En exil à Bruxelles, le Nigérien Anana Harouna transmet et étoffe la culture touareg depuis dix ans avec son projet Kel Assouf, entrelaçant son blues du désert avec d’autres musiques transfrontalières. Après avoir mâtiné ses chansons engagées de reggae et d’afrobeat sur son premier album, Tin Hinane, sorti en 2010, il se tourne vers le stoner rock sur Tikounen («l’étonnement», en langue tamasheq), second disque, sorti fin mars. Entouré de musiciens rencontrés en Belgique, il accueille une nouvelle venue dans la formation, Toulou Kiki Bilal, chanteuse touareg révélée dans le rôle de Satima dans Timbuktu d’Abderrahmane Sissako (2014). Elle y brille sur trois titres où elle bat son tendé, percussion réservée aux femmes, et élève une voix tout aussi transie.

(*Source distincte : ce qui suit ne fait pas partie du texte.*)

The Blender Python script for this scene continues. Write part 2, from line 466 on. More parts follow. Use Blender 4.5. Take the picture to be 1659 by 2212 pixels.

Les textes, à la fois poétiques et encourageant la rébellion, sont traduits en français et en anglais dans les livrets d’album pour optimiser le pouvoir de ces chansons que Kel Assouf rêverait probablement de diffuser mondialement dans un mégaphone : «Transmettez mon salut à la révolution/Dites-lui qu’elle flirte avec l’anarchie/Et souvent avec la division/Moi je souhaiterais qu’elle reste unie/Et qu’elle soit applaudie.»